Day 1,470
Sleeping under the stars
‘Ow's t'back lad? Now if I hadn't had a mother who spent my childhood correcting me, sorry, my speech I would have spoken those words. Tom reassured me that though still twinging a bit his back was on the mend. So it's on the bikes, nothing like a 60-mile ride, with several thousand feet of climbing, heat and headwind, plus a night in a tent, to check out if it really was ‘on't mend’.
Our early start meant that the food stores were still closed, no problem, we would pick something up on the way, or maybe stop in a restaurant and sit out the heat of the day. Great plan except if you ride on the quiet roads then there’s not a lot of point in anyone opening a restaurant, or even a shop. You would think after 4 years touring we would have more sense but no, we don't.

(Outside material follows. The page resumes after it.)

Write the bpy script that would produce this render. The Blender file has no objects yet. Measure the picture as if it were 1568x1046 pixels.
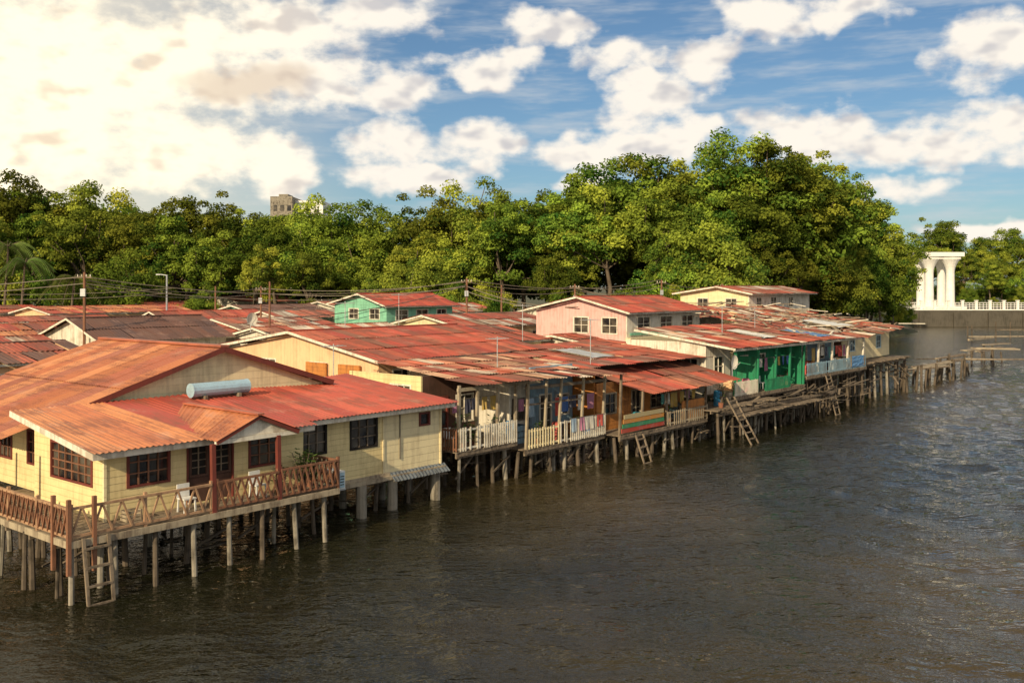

We retraced our route from Refahiye, which I was looking forward to. It was slightly downhill, in a stunning setting, but more importantly we were going the opposite way to normal so we would have a tail wind, yes? No! Pedalling downhill is simply one of the worst things for cyclists, but we had no option. Our original route had us staying on the E80 but Matt P had suggested we carry on stalking him and take a minor road through a canyon. It was stunning, a slightly shorter route, with less climbing, so we didn't need much persuading.
We turned off the E80 and left the traffic behind and immediately went uphill. It was steep but doable and I got a 3rd place on Strava, one of the fastest times for women ever. Yeh! Only three of us have ever ridden it mind! The fierce head wind had for now, disappeared, but don't worry folks it would be back. Then we descended into the canyon, Matt P had snapped a spoke riding downhill here, I could understand, it just went on and on. We took our time, Tom taking pictures along the way of the hills growing larger, higher all around us.









We were loving the route, virtually traffic free, pretty decent road surface and jaw dropping views. Time and again Tom said he just didn't expect this part of Turkey to be so stunning. We were a few hours in and by now we needed food, but our saying, ‘The road will provide’ wasn't proving true today. We ate our snacks and pushed on and on. Finally we reached the outskirts of the town of Şiran, Google said there were two petrol stations and a couple of restaurants but apart from one closed Shell garage we couldn't find them. Tom had just said we'd need to back track into the town when I spotted a sweet shop with a restaurant attached, heaven. They only had soup, but we had several bowls, and a basket full of bread, then the lovely owner brought us over a plate full of their special Turkish sweets, and we devoured the lot. I looked at my watch, 4pm! We'd been riding since 8am, no wonder we were hungry. Our plan was to either camp, or find a hotel in Şiran if Tom’s back was causing problems, but he felt pretty good so on we went, uphill. Into our nemesis, headwind.
It was hell, the climb was so gradual it should have been a blast but that wind ensured it was one long struggle. Still we got to the top, took a side road and, though we were battered by that wind, we set up camp. Tom’s back had meant he hadn't been able to take pictures of the evening sky, tonight he would, and despite the glow from several small villages, he was able to capture the milky way in all its glory.
The night time view
On checking my phone in the morning we discovered @glorypeddaling were actually in Şiran! So near and yet so far! They were taking the day off so we packed up and headed off. By now we had left the canyon behind but we had reached a high plateau. Bleak but stunning, and yes, you guessed it, food free. We did spot a bread shop shortly after we set off, and ate the largest piece of bread we'd ever seen, but other than that, nothing, all day long, although a gang of road workers did call us over for çai and biscuits. Lunch was more sweets from the day before, it was food but not really what we needed.






As we neared our destination for the night, Bayburt, the roads got busier. Road crews were also repainting the white line in the middle of the road, putting out cones to stop drivers riding on the wet paint. Fine, but that meant they drove into the hard shoulder where us two hardy cyclists were. Throw in two massive vehicles transporting turbine blades, and boy they are huge, and do not even ask us about the guy in a white truck with a tractor, by the time we reached town we were well and truly pissed off. The hotel Matt P had recommended was full, obviously. We even considered carrying on, but a 2,500 foot climb wasn't really what we needed right then. We found a hotel, booked in, and in a town full of restaurants managed to choose a weird one, there was nothing for it but more cake!